China’s $3.6 Trillion Wealth Management Product Pool Threatens Banks

The continued rapid growth in wealth management products invested through Chinese banks could be a key and critical source of credit and liquidity risk for some financial institutions, according to a research report by Fitch Ratings.

The outstanding balance of wealth management products increased to RMB23.5 trillion (US$3.6 trillion) at the end of 2015, up from RMB15 trillion a year earlier.

An average of over 3,500 new products are issued every week during the year. Nearly three-quarters of these are non-guaranteed wealth management products, with over 60% of funds invested in wealth management products come from retail investors, attracted by the higher rates of return than that for ordinary deposits.

Wealth management products continue to grow faster than bank deposits. Wealth management products take up 16.8% of system deposits at end-2015, up from 13.6% at the end of the first half last year.

Those banks with large sales of wealth management products relative to deposits could face liquidity and funding pressures in the event of renewed market volatility.

Fitch believes that most common source of wealth management product repayment is through the issuance of new products, resulting in persistent rollover and payout pressure on banks.

Wealth management products issuance during 2015 topped RMB158 trillion, up from RMB114 trillion in 2014, highlighting the high churn rates of these products.

When banks are unable to roll over, they have to either draw on their on-balance sheet liquidity or borrow money from the inter-bank market to meet payouts.

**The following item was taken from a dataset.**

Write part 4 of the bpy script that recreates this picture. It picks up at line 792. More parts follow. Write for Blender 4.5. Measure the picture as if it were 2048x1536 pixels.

Mid-tier banks are the most vulnerable. The outstanding balance of wealth management products issued by mid-tier banks surpassed that of state banks for the first time in 2015, accounting for a 42.2% market share versus 36.9% for state banks.

Notably, outstanding wealth management products accounted for over 40% of deposits for mid-tier banks versus just 15% for state banks.

This is a key source of credit and liquidity risk for mid-tier banks, given their thinner liquidity profiles and weaker loss-absorption capacity.

There are other risks from wealth management products beyond liquidity. They are typically managed directly by the banks, and issuance is often used by banks to offload assets from their loan books.

Most products reside off-balance sheet for much of their duration, and are tied to hidden off-balance sheet pools of assets. They have been used by some banks to support profit while masking asset-quality risks and leverage.

Therefore the growth in wealth management products could add to bank credit risks, especially with a history of banks bailing out investors in failed wealth management products.

Banks have also been increasingly investing in wealth management products on their own books in recent years, and capital invested in them has been channeled into equity markets and forms of mezzanine financing in addition to traditional fixed-return asset classes such as corporate bonds.

This could add to the aforementioned credit and liquidity risks by raising bank exposure to capital market volatility, says Fitch.